New business models in a digital world

Business model definition

In an ever-changing and increasingly digitalized world, how can we remain an innovative and unique company? Thinking about the business model and rethinking the value chain is a central point for innovating while differentiating from the competition. But how do we proceed? First elements of answer by Charlotte Decorps, marketing project manager at Ixiade.

What is a business model?

If the vision of the environment was rather objective before the 2000s, the emergence of new technologies makes this vision more creative. This approach is the starting point for the diffusion of the business model concept. Business models, as mental constructions to model a company’s activity, describe the principles according to which an organization creates, proposes, and captures value. By representing a probable and relevant future, business models can help to think about ways to transform the organization and to innovate.

What is the impact of digital technologies on these business models?

New technologies bring additional value to the physical components of a product and create disruptions in the value chain as well as a transformation of business models (moving from traditional hotels to AirBnB or from trains to BlaBlaCar for example). Indeed, digitalization impacts the different components of a business model:

  • the value proposition, through the digitization of offers, the evolution of services and the proposal of new products and services;
  • the customer segments, through lower costs and differentiation, enabling the access to new customers, the multiplication of offers and the linking of complementary customer segments (rental companies and tourists, for example);
  • the key resources, through the introduction of new business lines, the acquisition of new technological and digital marketing skills;
  • the key activities, through continuous innovation, customer relationship management, data management and analysis, and securing online transactions and sites;
  • the cost structure, via the decrease in fixed assets, the strong and increasing adoption efficiency (network effects), the emergence of new costs and the issue of increasing volumes;
  • and the revenue flows, through the participatory financing, the emergence of new revenue models, and billing differentiation.

How to develop new business models?

Either by modifying the value proposition, the value creation or the value capture, new business models can be developed. On the same principle, either by creating new value propositions, linking complementary customer segments, valuing a large number of users, opening up the business model, automating the creation and the value proposition or making the value proposition more flexible, existing business models can be redefined.

And in practice?

Several methods can be used by companies to develop existing business models or to create new ones.
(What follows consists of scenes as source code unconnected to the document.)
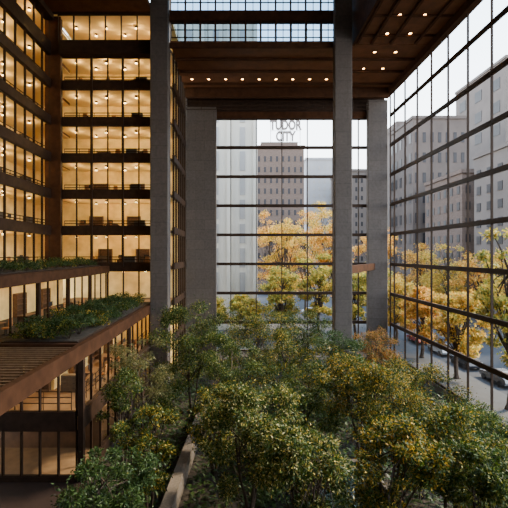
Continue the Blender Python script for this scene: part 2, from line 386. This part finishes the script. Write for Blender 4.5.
# office ceiling lights: a small pendant fixture with a real lamp under it
lp = thing('office_ceiling_light', '', 'ceiling light', (0,0,0), 0, 'office ceiling lights')
MB().lathe([(.16, 0), (.16, -.05), (.05, -.06), (.05, -.12), (.15, -.20), (.15, -.24)], 0, 0, 12).build('housing', M['beam'], lp)
MB().lathe([(.13, -.23), (.13, -.26)], 0, 0, 12).build('diffuser', M['warm'], lp)
def lamp_data(name, e):
    l = bpy.data.lights.new(name, 'POINT'); l.energy = e; l.color = (1, .62, .23); l.shadow_soft_size = .05; return l
PL = lamp_data('office_lamp', 74); PB = lamp_data('terrace_lamp', 84); PG = lamp_data('ground_lamp', 14)
used = set()
def put(o, loc, rz, label):
    if o.name not in used: o.location = loc; o.rotation_euler.z = rz; o['label'] = label; used.add(o.name)
    else: dup(o, loc, rz, label)
def light(x, y, z, rz, l, data=None):
    put(lp, (x, y, z), rz, l)
    q = bpy.data.objects.new('lamp', data or PL); C.objects.link(q); q.location = (x, y, z-.42)
for k in range(3, 10):
    z = LV[k+1]-.44; fl = ORD[k-2]
    for i in range(6): light(-18.6+1.72*i, (47.2, 48.8)[i % 2], z, 0, 'small warm ceiling light, back-left offices, %s floor up, %s from corner' % (fl, ORD[i+1]))
    for i in range(6): light((-22.2, -23.6)[i % 2], 43.6-2.4*i, z, 0, 'small warm ceiling light, far left offices, %s floor up, %s from corner' % (fl, ORD[i+1]))
for i in range(2): light(-13.4+2.6*i, 47.9, LV[3]-.44, 0, 'small ceiling light behind terrace-level window, %s from the left' % ORD[i+1])

# furniture behind the glass
dk = thing('office_desk', '', 'desk', (0,0,0), 0, 'desks behind the office glass')
MB().box(-.8, .8, -.38, .38, .70, .75).build('desktop', M['wood'], dk)
for sx in (-1, 1):
    for sy in (-1, 1): MB().box(sx*.74-.03, sx*.74+.03, sy*.33-.03, sy*.33+.03, 0, .7).build('leg', M['black'], dk)
MB().box(-.7, .7, .31, .34, .3, .69).build('modesty_panel', M['wood'], dk)
ch = thing('office_chair', '', 'chair', (0,0,0), 0, 'chairs behind the office glass')
MB().chamfer(-.26, .26, -.25, .25, .43, .51, .06).build('seat', M['tanleather'], ch)
MB().side([(-.24,.6),(.24,.6),(.22,1.12),(-.22,1.12)], .22, .28).build('backrest', M['tanleather'], ch)
MB().tube((0,0,.08),(0,0,.43), .035).tube((0,.25,.46),(0,.27,.7), .025).build('post', M['black'], ch)
bb = MB()
for i in range(5): bb.tube((0,0,.08), (.3*math.cos(i*1.2566), .3*math.sin(i*1.2566), .02), .025, .02)
bb.build('base', M['black'], ch)
mo = thing('monitor', '', 'monitor', (0,0,0), 0, 'monitors on the office desks')
MB().box(-.3, .3, -.02, .02, .14, .52).build('screen', M['black'], mo)
MB().tube((0,.03,.02),(0,.03,.2), .02).box(-.12, .12, -.08, .1, 0, .02).build('stand', M['black'], mo)
bc = thing('bookcase', '', 'bookcase', (0,0,0), 0, 'bookcases against the office walls')
for s in (-1, 1): MB().box(s*.8-.03, s*.8+.03, -.18, .18, 0, 2.0).build('side_panel', M['wood'], bc)
for i in range(5): MB().box(-.77, .77, -.17, .17, .02+.48*i, .06+.48*i).build('shelf', M['wood'], bc)
MB().box(-.77, .77, .17, .18, 0, 2.0).build('back_panel', M['wood'], bc)
fc = thing('filing_cabinet', '', 'cabinet', (0,0,0), 0, 'filing cabinets behind the office glass')
MB().box(-.6, .6, -.25, .25, 0, 1.15).build('body', M['greymetal'], fc)
for sx in (-1, 1):
    for j in range(3):
        dr = MB().box(sx*.3-.27, sx*.3+.27, -.27, -.25, .06+.36*j, .38+.36*j).build('drawer', M['greymetal'], fc)
        MB().box(sx*.3-.08, sx*.3+.08, -.3, -.27, .25+.36*j, .28+.36*j).build('handle', M['black'], dr)
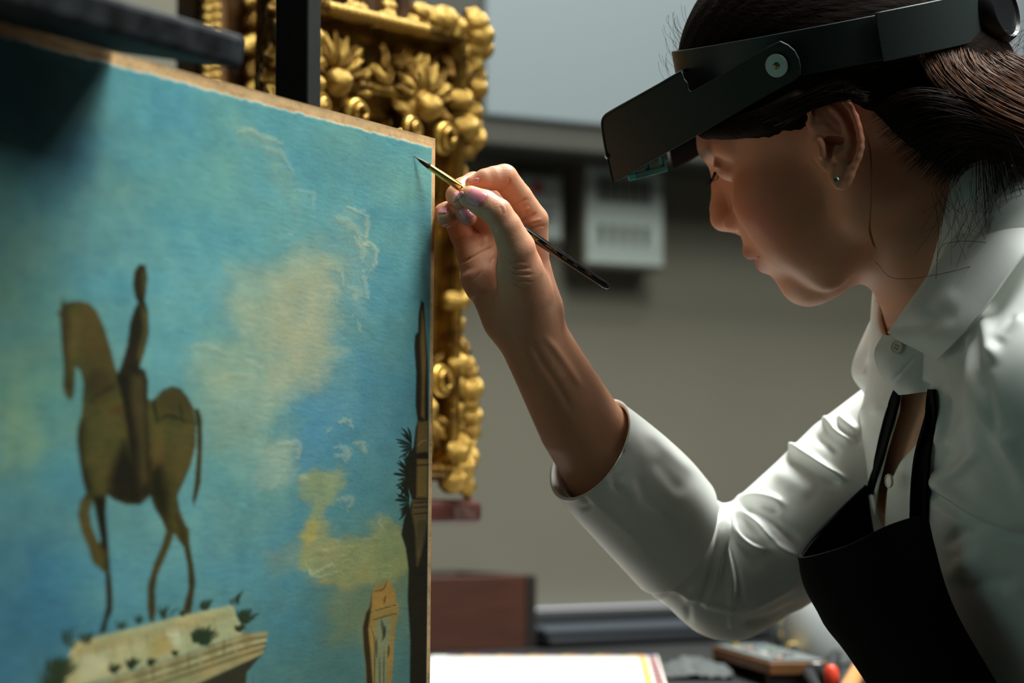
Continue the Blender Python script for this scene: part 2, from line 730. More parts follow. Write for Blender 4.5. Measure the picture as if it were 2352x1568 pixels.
def flat_frame(c0, c1, c2):
    """basis from three floor-plan points: origin, end of first edge, end of second edge"""
    return c0, c1 - c0, c2 - c0


# white printed sheet on a board
p00, p10 = on_level(985, 1500, ZT + .012), on_level(1512, 1500, ZT + .012)
p11 = on_level(1537, 1572, ZT + .012)
ed = p11 - p10
ed = ed / np.linalg.norm(ed) * 0.50
ax_ = p10 - p00
L1 = np.linalg.norm(ax_)
sh = empty('certificate_board', p10 - ax_ / 2 + ed / 2 - ZV * .012)
tag(sh, 'bright white printed sheet with an ornate border lying on the work table', 'print')
M_board = mat('sheet_board', rgb(196, 150, 96), 0.7)
M_paper = mat('sheet_paper', rgb(216, 216, 212), 0.75, noise=.02, nscale=60)
B0 = p10 - ZV * .012
bevel(obj('board', *box_basis(B0, -ax_, ed, ZV * .009), M_board, sh, smooth=False), .001)
ux, uy = -ax_ / L1, ed / np.linalg.norm(ed)
obj('paper', *box_basis(B0 + ux * .001 + uy * .001 + ZV * .009, ux * (L1 - .004), uy * .495, ZV * .0012), M_paper, sh, smooth=False)
cols = [rgb(80, 90, 160), rgb(186, 96, 70), rgb(196, 150, 70), rgb(70, 60, 90)]
for ci, cc in enumerate(cols):
    mm = mat('border_ink_%d' % ci, cc, .6)
    parts = []
    for q in range(48):
        if q % 4 == ci:
            s = .006 + q * .0075
            if s < L1 - .02:
                parts.append(box_basis(B0 + ux * s + uy * .004 + ZV * .0102, ux * .007, uy * .008, ZV * .0006))
            parts.append(box_basis(B0 + ux * .003 + uy * (.014 + q * .0098) + ZV * .0102, ux * .0065, uy * .009, ZV * .0006))
    obj('printed_border', *join_parts(parts), mm, sh, smooth=False)['kind'] = 'stuff'
obj('border_band', *join_parts([box_basis(B0 + ux * .012 + uy * .014 + ZV * .0102, ux * (L1 - .03), uy * .004, ZV * .0005),
                                box_basis(B0 + ux * .012 + uy * .018 + ZV * .0102, ux * .006, uy * .46, ZV * .0005)]),
    mat('border_gold', rgb(216, 170, 96), .6), sh, smooth=False)
# printed coat of arms: a ring of petals round an oval
ctr = on_level(1245, 1588, ZT + .0105)
for ci, (cc, r0, r1, n) in enumerate([((196, 74, 60), .034, .050, 14), ((74, 94, 170), .046, .060, 10), ((214, 176, 90), .018, .034, 12)]):
    parts = []
    for q in range(n):
        a = 2 * math.pi * q / n + ci
        dvec = ux * math.cos(a) + uy * math.sin(a) * 1.2
        pv = np.cross(ZV, dvec)
        parts.append(box_basis(ctr + dvec * r0 - pv * .004, dvec * (r1 - r0), pv * .008, ZV * (.0006 + .0001 * ci)))
    obj('printed_crest', *join_parts(parts), mat('crest_ink_%d' % ci, rgb(*cc), .6), sh, smooth=False)['kind'] = 'stuff'

# small open wooden box
M_bx = mat('box_wood', rgb(70, 38, 26), 0.5, noise=.25, nscale=14, stretch=(1, 1, 8))
M_bx2 = mat('box_inside', rgb(44, 38, 34), 0.7)
rt = on_level(1233, 1488, ZT)
e1, e2 = -WD, -WN
hb = (1488 - 1319) * KPX * ((rt - CAMP) @ AF)
bw, bd, th = 0.26, 0.15, 0.013
wb = empty('wooden_box', rt + e1 * bw / 2 + e2 * bd / 2)
tag(wb, 'open dark brown wooden box on the table behind the painting\'s edge', 'box')
M_end = mat('box_end_grain', rgb(30, 22, 18), .6)
for nm, oo, aa, bb, zz_, mm_ in (('front_board', rt + e1 * th, e1 * (bw - th), e2 * th, 1.0, M_bx), ('back_board', rt + e1 * th + e2 * (bd - th), e1 * (bw - th), e2 * th, 1.0, M_bx2),
                                 ('side_board', rt, e1 * th, e2 * bd, .99, M_end), ('side_board', rt + e1 * (bw - th) + e2 * th, e1 * th, e2 * (bd - 2 * th), 1.0, M_bx)):
    bevel(obj(nm, *box_basis(oo, aa, bb, ZV * hb * zz_), mm_, wb, smooth=False), .0015)
obj('bottom_board', *box_basis(rt + e1 * th + e2 * th, e1 * (bw - 2 * th), e2 * (bd - 2 * th), ZV * .006), M_bx2, wb, smooth=False)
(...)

These can take the form of workshops generally organized around three axes: identification of the persona challenge and the response to this challenge, update of the value chain and selection of the revenue generation system. The first axis consists in defining the persona (representing the company’s target), their values and the challenge they face. The response to the persona challenge is then materialized by a journey map where the different actions, their consequences and stakeholders are put into perspective. The second axis consists in updating the value chain by identifying the actors taking part in the situation and in the implementation of the solution, the material or digital elements of the solution as well as the organizational or service elements of the solution. Finally, the third and last axis consists in selecting the revenue-generating system within the value chain and therefore proposing hypotheses as to the ways of generating revenue.

It is then possible to generate several business model scenarios with different value chains and sales price modalities adjustable to all the links of the chain. Thanks to the modeling of purchasing behaviors, made possible by digital technology and by some methods such as conjoint analysis, it is possible to simulate revenue generation and therefore to choose the best possible scenario that optimizes both ease of implementation and revenues.